PROBLEM REQUIREMENTS:
Set down the data below from its first line to the line holding "group, seed=seed, **kw)", inclusive; omit all pictures.

INFORMATION SUPPLIED:
____

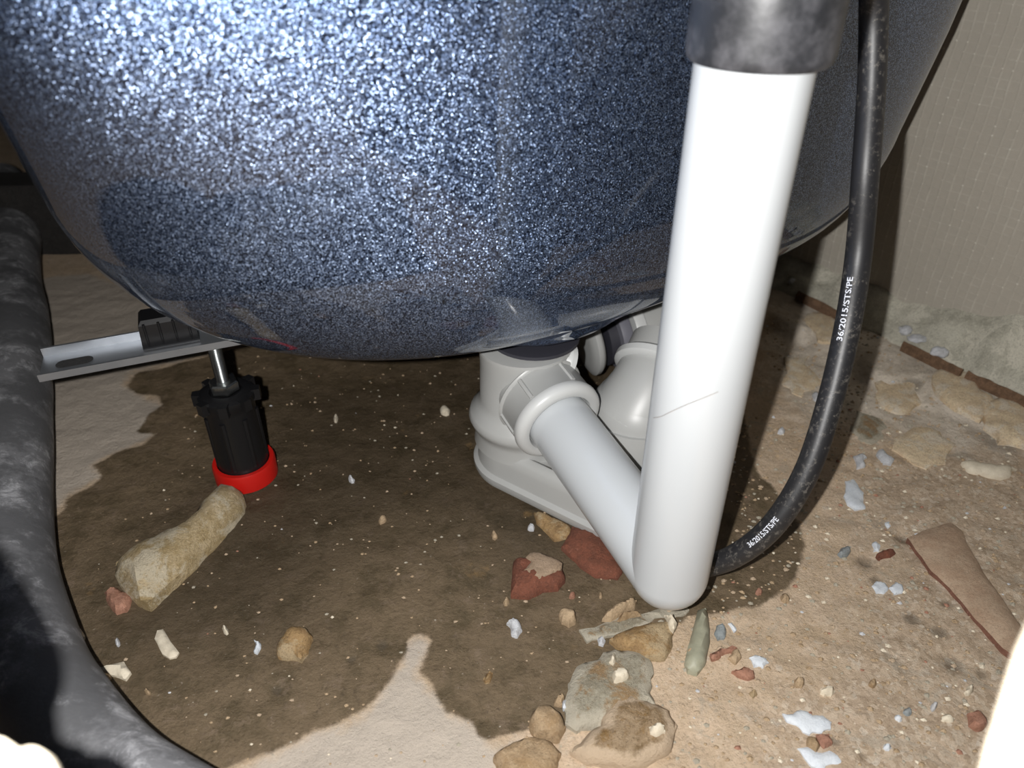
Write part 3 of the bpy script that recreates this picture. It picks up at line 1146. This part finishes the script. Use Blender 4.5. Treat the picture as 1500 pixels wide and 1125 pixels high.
def chip(name, cx, cy, rx, ry, ang, h, mat, label, cat, group=None, n=7, seed=0, **kw):
    rs = random.Random(seed * 31 + int(cx))
    px = []
    for k in range(n):
        a = 2 * math.pi * k / n
        r = rs.uniform(.78, 1.08)
        x, y = rx * r * math.cos(a), ry * r * math.sin(a)
        px.append((cx + x * math.cos(ang) - y * math.sin(ang), cy + x * math.sin(ang) + y * math.cos(ang)))
    return slab(name, px, h, mat, label, cat, group, seed=seed, **kw)


GR = 'stones and rubble on the floor'
GF = 'white paint flakes on the floor'
# the ochre chunk leaning on the red cap
slab('mortar_chunk', [(352, 716), (355, 738), (330, 768), (298, 800), (268, 832), (240, 856), (215, 879), (196, 872), (180, 858), (166, 838), (168, 820), (185, 806), (215, 790), (245, 775), (272, 765), (290, 742), (312, 714), (330, 709)],
     .016, M_chunk, 'long wedge-shaped yellow mortar chunk touching the red cap of the foot', 'mortar', GR, rough=.08, seed=3)
slab('brick_fragment', [(152, 866), (165, 858), (184, 866), (189, 878), (183, 890), (168, 894), (158, 882)], .007, M_pinkbrick,
     'small pink-orange brick fragment at the left tip of the long yellow mortar chunk', 'brick', GR, seed=4, dome=-.6)
slab('plaster_chip', [(230, 923), (239, 921), (262, 955), (258, 962), (248, 964), (238, 958), (226, 935)], .003, M_cream,
     'cream rectangular plaster chip lying alone left of centre on the wet floor', 'plaster', GR, rough=.03, seed=5, dome=.1)
slab('plaster_chip', [(140, 978), (160, 972), (181, 968), (191, 983), (183, 994), (168, 988), (150, 984)], .004, M_cream,
     'cream bow-tie shaped plaster chip against the fat grey hose', 'plaster', GR, rough=.03, seed=6, dome=.1)
slab('pebble', [(148, 987), (158, 985), (162, 992), (155, 997), (150, 994)], .003, M_tan, 'tiny tan crumb under the bow-tie plaster chip', 'stone', GR, seed=7)
slab('plaster_chip', [(108, 912), (114, 914), (122, 926), (121, 935), (114, 930)], .003, M_cream, 'pale sliver of plaster half hidden by the fat grey hose', 'plaster', GR, seed=8)
slab('paint_flake', [(372, 938), (379, 941), (382, 946), (377, 958), (372, 956), (374, 948)], .0025, M_flake, 'small upright white sliver left of the amber stone', 'paint flake', GR, seed=9)
slab('amber_stone', [(404, 946), (412, 930), (424, 920), (450, 920), (457, 930), (450, 950), (440, 963), (420, 960), (405, 957)], .008, M_ochre,
     'amber-yellow angular stone alone on the wet floor left of centre', 'stone', GR, seed=10)
brk_ = slab('brick_fragment', [(749, 852), (752, 822), (762, 818), (780, 818), (800, 824), (824, 834), (828, 848), (818, 860), (795, 862), (775, 872), (748, 870)], .0075, M_brick,
     'terracotta brick fragment partly capped with cream mortar, left of the pipe elbow', 'brick', GR, rough=.05, seed=11)
cap_ = slab('mortar_cap', [(770, 829), (776, 823), (790, 822), (808, 829), (823, 838), (822, 846), (806, 854), (790, 861), (778, 861), (768, 848), (776, 838)], .0030, M_brickdust,
     'thin cream mortar patch sitting on the terracotta brick fragment', 'mortar', GR, rough=.06, seed=12, lift=.0072, dome=.1)
cap_.parent = brk_
del cap_['category']
cap_['label'] = 'cream mortar patch'
slab('brick_fragment', [(822, 800), (838, 770), (870, 778), (900, 800), (912, 836), (905, 846), (872, 842), (850, 826)], .0060, M_brick,
     'flat terracotta brick fragment under the slanting white pipe arm', 'brick', GR, rough=.06, seed=13)
slab('ochre_stone', [(782, 750), (800, 752), (836, 772), (838, 786), (812, 790), (794, 772)], .004, M_ochre, 'orange-brown stone at the front edge of the trap chamber', 'stone', GR, seed=14)
slab('foam_crumb', [(742, 912), (750, 905), (762, 912), (765, 922), (758, 931), (749, 928), (748, 918)], .004, M_foam, 'bright white foam crumb below the terracotta brick fragment', 'foam', GR, seed=15)
slab('pebble', [(819, 897), (830, 893), (843, 898), (844, 908), (834, 914), (823, 908)], .006, M_tan, 'round tan pebble below the pipe elbow, left of the elongated stones', 'stone', GR, seed=16, dome=1)
slab('pebble', [(882, 906), (886, 898), (905, 886), (925, 878), (933, 879), (928, 890), (906, 902), (894, 909)], .006, M_tan, 'elongated brown stone just under the pipe elbow', 'stone', GR, seed=17, dome=.8)
slab('pebble', [(904, 909), (910, 900), (925, 895), (938, 897), (941, 903), (925, 908), (908, 912)], .005, M_ochre2, 'elongated sandy pebble beside the elongated brown stone', 'stone', GR, seed=18, dome=.8)
slab('foam_crumb', [(875, 934), (882, 931), (887, 938), (884, 945), (877, 943)], .003, M_foam, 'pinhead white crumb above the grey mortar lump', 'foam', GR, seed=19)
slab('mortar_lump', [(848, 922), (900, 905), (960, 893), (1002, 886), (1010, 893), (985, 904), (940, 917), (900, 930), (860, 940)], .003, M_greym,
     'long low grey mortar smear running up to the pipe elbow', 'mortar', GR, seed=20)
slab('stone', [(893, 935), (915, 922), (950, 912), (980, 908), (988, 918), (985, 945), (975, 962), (945, 962), (915, 950)], .007, M_ochre,
     'brown-orange stone with a pale rim above the damp mortar lump', 'stone', GR, seed=21)
slab('pebble', [(974, 912), (984, 912), (990, 924), (985, 934), (978, 926)], .004, M_cream, 'cream chip on the right edge of the brown-orange stone', 'stone', GR, seed=22, lift=.006)
slab('pebble', [(1022, 894), (1034, 890), (1038, 905), (1040, 940), (1034, 970), (1022, 984), (1008, 980), (1003, 968), (1010, 940), (1018, 910)], .0055, M_greenp,
     'smooth tongue-shaped grey-green pebble below the pipe elbow', 'stone', GR, rough=.02, seed=23, dome=.8)
slab('pebble', [(1049, 918), (1058, 914), (1063, 924), (1061, 936), (1051, 938), (1046, 928)], .003, M_slate, 'blue-grey pebble right of the tongue-shaped pebble', 'stone', GR, seed=24)
slab('paint_flake', [(1066, 914), (1072, 912), (1079, 922), (1075, 926)], .0015, M_flake, 'thin white flake right of the blue-grey pebble', 'paint flake', GR, seed=25)
slab('brick_fragment', [(1040, 958), (1055, 950), (1072, 946), (1080, 950), (1074, 956), (1055, 963), (1043, 967)], .003, M_pinkbrick, 'slim orange brick splinter beside the tongue-shaped pebble', 'brick', GR, seed=26)
slab('pebble', [(1072, 955), (1080, 952), (1086, 964), (1078, 972), (1066, 964)], .003, M_tan, 'tan pebble under the slim orange splinter', 'stone', GR, seed=27)
slab('brick_fragment', [(1072, 982), (1090, 976), (1104, 982), (1106, 992), (1096, 995), (1080, 988)], .003, M_pinkbrick, 'pink brick crumb below the oval white flake', 'brick', GR, seed=28)
slab('pebble', [(1098, 1013), (1105, 1010), (1110, 1016), (1104, 1021)], .003, M_ochre, 'tiny amber pebble between white flakes', 'stone', GR, seed=29)
slab('paint_flake', [(1097, 965), (1106, 961), (1122, 966), (1126, 972), (1118, 979), (1104, 978)], .002, M_flake, 'oval white paint flake below the black hose bend', 'paint flake', GF, seed=30, dome=.1)
# damp mortar lumps, bottom centre
slab('mortar_lump', [(826, 1030), (832, 1000), (845, 975), (862, 968), (876, 965), (884, 954), (905, 951), (935, 953), (952, 965), (958, 985), (952, 1010), (960, 1030), (930, 1050), (880, 1062), (845, 1070), (828, 1058)], .006, M_greym,
     'large grey-green mortar lump at the bottom centre, upper of two', 'mortar', GR, seed=31)
slab('mortar_lump', [(852, 1085), (880, 1062), (885, 1040), (900, 1022), (925, 1018), (955, 1030), (980, 1040), (992, 1062), (985, 1092), (960, 1110), (915, 1122), (860, 1116), (835, 1098)], .008, M_damp,
     'large damp brown mortar lump at the bottom centre, lower of two', 'mortar', GR, seed=32)
slab('pebble', [(896, 998), (904, 990), (916, 992), (920, 1000), (910, 1008), (898, 1008)], .004, M_cream, 'pale round chip embedded in the grey-green mortar lump', 'stone', GR, seed=33, lift=.007)
slab('pebble', [(893, 970), (899, 968), (901, 978), (897, 984), (891, 980)], .003, M_cream, 'small yellow-cream chip near the top of the grey-green mortar lump', 'stone', GR, seed=34, lift=.0065)
slab('pebble', [(948, 1080), (958, 1074), (970, 1077), (972, 1086), (960, 1091), (950, 1088)], .004, M_cream, 'pale round chip embedded in the damp brown mortar lump', 'stone', GR, seed=35, lift=.009)
slab('mortar_lump', [(775, 1060), (780, 1042), (796, 1034), (812, 1038), (822, 1048), (829, 1062), (820, 1080), (800, 1082), (782, 1076)], .009, M_ochre2,
     'rounded sandy mortar lump left of the two large lumps', 'mortar', GR, seed=36, dome=.8)
slab('mortar_lump', [(722, 1112), (745, 1092), (775, 1080), (800, 1084), (822, 1104), (815, 1135), (780, 1150), (730, 1145)], .007, M_ochre2,
     'flat sandy mortar lump cut off by the bottom edge of the picture', 'mortar', GR, seed=37)
slab('paint_flake', [(824, 1032), (829, 1030), (829, 1040), (825, 1042)], .0025, M_flake, 'tiny upright white flake at the left of the grey-green lump', 'paint flake', GF, seed=38, lift=.003)
slab('ochre_crumb', [(812, 1024), (822, 1014), (828, 1020), (824, 1032), (812, 1030)], .004, M_ochre2, 'small sandy crumb at the left of the grey-green lump', 'stone', GR, seed=39)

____

FULL RESPONSE:
Write part 3 of the bpy script that recreates this picture. It picks up at line 1146. This part finishes the script. Use Blender 4.5. Treat the picture as 1500 pixels wide and 1125 pixels high.
def chip(name, cx, cy, rx, ry, ang, h, mat, label, cat, group=None, n=7, seed=0, **kw):
    rs = random.Random(seed * 31 + int(cx))
    px = []
    for k in range(n):
        a = 2 * math.pi * k / n
        r = rs.uniform(.78, 1.08)
        x, y = rx * r * math.cos(a), ry * r * math.sin(a)
        px.append((cx + x * math.cos(ang) - y * math.sin(ang), cy + x * math.sin(ang) + y * math.cos(ang)))
    return slab(name, px, h, mat, label, cat, group, seed=seed, **kw)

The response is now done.